Complete proof of divisibility rule for 9 in n digits

professionalbronco

Suppose we have a $n$ digit number $\overline{a_na_{n-1}\cdots a_2a_1a_0}$ where the $a_i$'s are digits. Writing this as powers of $10$, we get

$$\overline{a_na_{n-1}\cdots a_2a_1}=a_n\cdot 10^n+a_{n-1}\cdot 10^{n-1}+\cdots+a_2\cdot 10^2+a_1\cdot 10+a_0\pmod{9}. $$

Notice that $10\equiv 1\pmod{9}$, which means that $10^n\equiv 1^n\equiv 1\pmod{9}$. So, we can rewrite the previous expression as

$$a_n\cdot 1+a_{n-1}\cdot 1+a_{n-2}\cdot 1+\cdots+a_2\cdot 1+a_1\cdot 1+a_0\cdot 1\equiv a_n+a_{n-1}+a_{n-2}+\cdots+a_2+a_1+a_0\pmod{9}. $$

This is the same as the sum of the digits mod 9. Hence, we have found and proved the divisibility rule for 9.

I hope this was helpful!

Note: the same divisibility rule also works for 3 because $10\equiv 1\pmod{3}$.
Mods: can you check this proof?

quacker88

@professionalbronco Way to go!! That's exactly right, and good job for making everything so clear and concise!

Using this, I have two challenges for you:

The divisibility rule for 11 is that if you alternate adding and subtracting the digits of a number and the result is divisible by 11, then the original number is divisible by 11. For example, take 18953: 1-8+9-5+3=0, which is divisible by 11, so 18593 is divisible by 11. Can you prove this?
Even harder: the divisibility rule for 7 is that you take the last digit, double it, and subtract it from the rest of the number. If the resulting number is divisible by 7, then the original number is divisible by 7 also. For example, 1001 --> last digit is 1, doubling it gives you 2 --> 100-2 = 98 which is divisible by 7, so 1001 is divisible by 7.
This one is pretty tough, so if you need a hint: $\color{white} \text{note that } 5 \cdot 10 \equiv 1 \pmod{7}! $
To view the hint, just highlight the stuff after "hint". It's in white text, so you can't see it without highlighting it. I'm not sure if you'll need it, so it's there if you want Good luck!

professionalbronco

@quacker88 Actually there is a mistake in my proof. I will edit it later.

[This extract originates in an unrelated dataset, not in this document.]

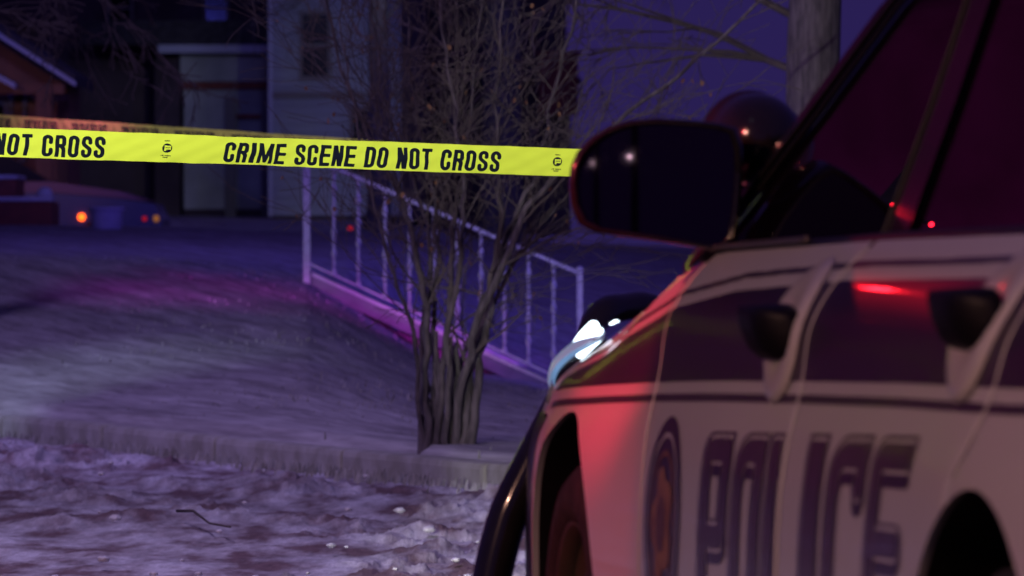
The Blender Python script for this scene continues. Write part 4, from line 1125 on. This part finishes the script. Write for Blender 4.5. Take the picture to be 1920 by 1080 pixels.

Question #1 isn't very hard.
S1: Suppose we have a number $\overline{a_na_{n-1}\cdots a_2a_1a_0}$ where the $a_i$'s are digits. Writing this as a sum of powers of $10$, we get

$$\overline{a_na_{n-1}\cdots a_2a_1}=a_n\cdot 10^n+a_{n-1}\cdot 10^{n-1}+\cdots+a_2\cdot 10^2+a_1\cdot 10+a_0. $$

Notice that $11\equiv -1\pmod{10}$; this means that $11^n\equiv (-1)^n\pmod{10}$. So, we can rewrite the expression mod 9 as

$$a_n\cdot 10^n+a_{n-1}\cdot 10^{n-1}+\cdots+a_2\cdot 10^2+a_1\cdot 10+a_0\equiv a_n\cdot (-1)^n+a_{n-1}\cdot (-1)^{n-1}+\cdots+a_2\cdot (-1)^2+a_1\cdot (-1)+a_0\pmod{11} $$

This is the alternating sum of digits, hence, we have proved the divisibility rule for 11.

Note 1. The number $\overline{a_na_{n-1}\cdots a_2a_1a_0}$ has $\boldsymbol{n+1}$ digits, not $n$ digits.
Note 2.
If $n$ is odd, then we will have the sum $-a_n+a_{n-1}-a_{n-2}+\cdots+a_2-a_1+a_0$. This means we have to first negate the first digit and then do the alternating sum to find the remainder mod 11.
If $n$ is even, then the sum is $a_n-a_{n-1}+a_{n-2}-\cdots+a_2-a_1+a_0$. This means we leave the first digit as is and then do the alternating sum to find the remainder mod 11.

I will post my solution to Question #2 later.